Pub Date: Sept. 10th, 2019
ISBN: 978-0-8021-4757-8
Publisher: Grove

Carnivores beware. Human and animal misery are evoked in unsparing detail in a dark saga of ruinous husbandry practices.

This first novel to appear in English from a prizewinning French author is not for the faint of heart or the weak of stomach. Brilliantly, lyrically descriptive whether evoking the natural world or a decaying farmstead, the book traces the terrible evolution of rural ways of life into cruelty and abuse via the history of one unhappy family. Opening in 1898, it evokes peasant existence in Gascony from the perspective of a harshly devout mother, a loving but ill father, and their daughter, Éléonore. Co-existing alongside their livestock, the trio endures a miserable cycle of poverty and endless labor. Marcel, a cousin, arrives to help with the work until World War I intervenes; Marcel survives but at the price of half his face and one eye. In spite of this, Éléonore loves him, marries him, and bears his son, Henri. Swooping forward to 1981, the smallholding has enlarged into a pig production unit, a place of pain and torment.

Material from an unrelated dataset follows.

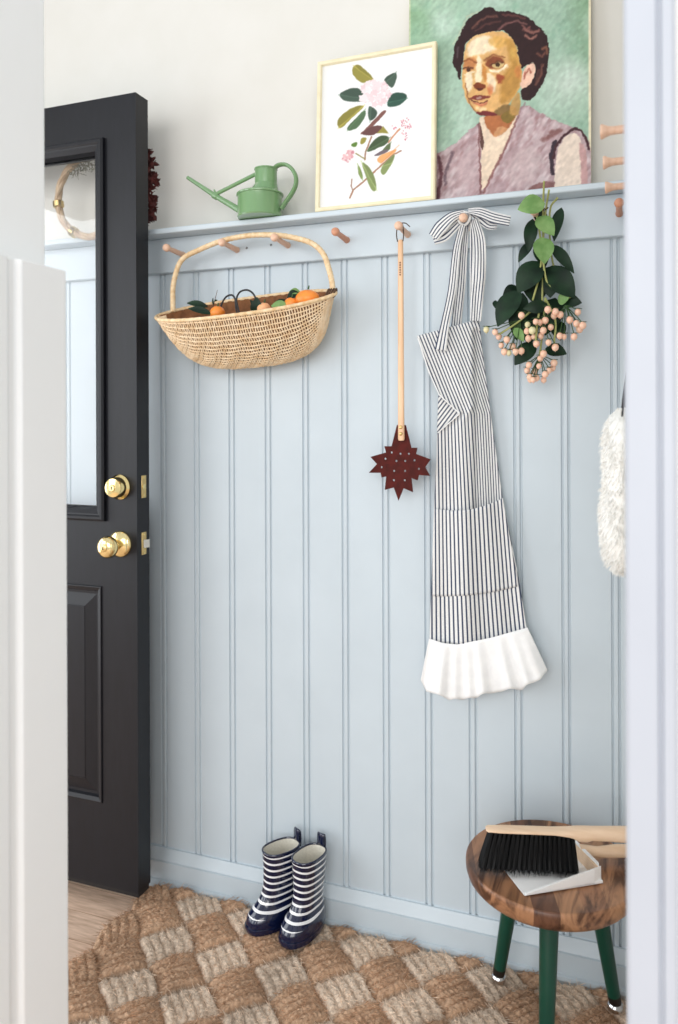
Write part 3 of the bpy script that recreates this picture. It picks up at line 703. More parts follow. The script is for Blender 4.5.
# neck and chest
A([(200, 60), (345, 60), (345, 82), (290, 205), (212, 370), (202, 340), (206, 200), (196, 95)], (228, 206, 182), p3, soft=.8)
A([(206, 70), (240, 130), (262, 150), (300, 128), (338, 76), (350, 20), (250, 40)], (176, 108, 66), p3, soft=1.5); A([(270, 60), (345, 20), (338, 76), (305, 100)], (124, 104, 48), p3, soft=1.2, op=.9); A([(262, 110), (300, 105), (316, 118), (270, 145), (250, 150)], (206, 150, 104), p3, soft=1.5)
A([(236, 180), (260, 150), (330, 110), (290, 190), (240, 210)], (240, 218, 192), p3, soft=2, op=.7)
A([(196, 95), (206, 110), (216, 185), (204, 210)], (96, 66, 60), p3, soft=.8); Ln([(196, 92), (196, 200), (203, 372)], (118, 74, 72), 7, p3, op=.8, soft=1.2); Ln([(352, 62), (318, 150), (276, 240), (212, 372)], (128, 82, 78), 9, p3, op=.8, soft=1.4)
Ln([(378, 12), (352, 60), (345, 80)], (150, 120, 126), 8, p3, op=.7)
# face
A([(115, 400), (115, 345), (140, 240), (230, 205), (340, 185), (420, 230), (450, 330), (475, 430), (470, 500), (460, 550), (400, 640), (320, 690), (240, 712), (190, 692), (150, 650), (125, 600), (102, 500)], (222, 174, 112), p1, soft=.8)
A([(150, 250), (235, 212), (290, 230), (330, 300), (250, 330), (165, 350), (130, 340)], (247, 230, 200), p1, soft=3, op=.9); A([(255, 240), (340, 215), (400, 250), (350, 300), (290, 290)], (222, 172, 92), p1, soft=3, op=.8)
A([(360, 225), (430, 250), (455, 330), (465, 420), (400, 400), (390, 320)], (194, 146, 70), p1, soft=4, op=.85); A([(400, 300), (430, 290), (440, 350), (405, 360)], (216, 174, 92), p1, soft=3, op=.7)
A([(340, 140), (430, 30), (470, 70), (462, 205), (400, 290), (330, 310), (345, 210)], (184, 136, 66), p2, soft=4, op=.9); A([(420, 80), (470, 60), (470, 130), (440, 150)], (206, 128, 70), p2, soft=3, op=.7)
A([(125, 110), (165, 100), (172, 190), (145, 240), (128, 200)], (248, 230, 198), p2, soft=2.5); A([(250, 110), (300, 115), (320, 190), (300, 240), (260, 190)], (244, 222, 190), p2, soft=2.5, op=.9)
A([(195, 0), (228, 15), (232, 150), (205, 178), (178, 165), (192, 80)], (246, 226, 190), p2, soft=2); A([(226, 50), (252, 70), (256, 170), (236, 160)], (202, 136, 70), p2, soft=1.8)
A([(112, 25), (190, 8), (192, 70), (150, 108), (116, 100)], (196, 128, 78), p2, soft=2, op=.9); A([(240, 40), (300, 2), (360, 22), (378, 70), (312, 90), (262, 76)], (134, 72, 44), p2, soft=1.8)
A([(285, 60), (335, 36), (378, 52), (340, 84), (300, 84)], (206, 176, 120), p2, soft=1); Ln([(280, 62), (318, 42), (360, 44)], (92, 52, 34), 9, p2, soft=1.8); A([(302, 50), (338, 46), (342, 72), (312, 76)], (66, 44, 26), p2, soft=.8); Ln([(240, 34), (300, -2), (365, 14)], (132, 78, 46), 9, p2, soft=2)
Ln([(278, 94), (330, 102), (384, 66)], (248, 232, 200), 13, p2, soft=1.8)
Ln([(114, 84), (140, 76), (174, 84)], (84, 48, 34), 9, p2, soft=1.6); A([(128, 82), (158, 78), (160, 100), (136, 108)], (82, 48, 30), p2, soft=.8); Ln([(112, 40), (150, 26), (190, 44)], (142, 84, 48), 12, p2, soft=1.2, op=.8); Ln([(122, 118), (150, 118), (180, 100)], (244, 222, 184), 9, p2, soft=1)
A([(312, 112), (362, 122), (366, 150), (330, 190), (318, 150)], (146, 66, 40), p2, soft=2, op=.9); A([(262, 180), (300, 190), (290, 250), (262, 240)], (204, 112, 70), p2, soft=2, op=.7)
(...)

The family has grown via Henri’s two sons to include a manic depressive mother, a mute grandson, alcoholism, sickness, and despair of multiple kinds. Meanwhile, outside, a herd of pigs is raised in grotesque, appalling conditions. Del Amo spares no details—indeed overloads the brutish accumulation—in this portrait of filth, cruelty, and moral decline. The people suffer, but the animals suffer more, whether in war- or peacetime. Overmedicated, inbred, and turned into industrial units, the pigs produce contaminated waste that fertilizes the fields that grow the grain they eat, creating a virtuous/vicious cycle of excrement and meat. The piggery has become a cradle of barbarism, and it isn’t going to end well.

Tortured beasts are tended by soul-destroyed keepers in an unstinting portrait of all that’s wrong with modern food production.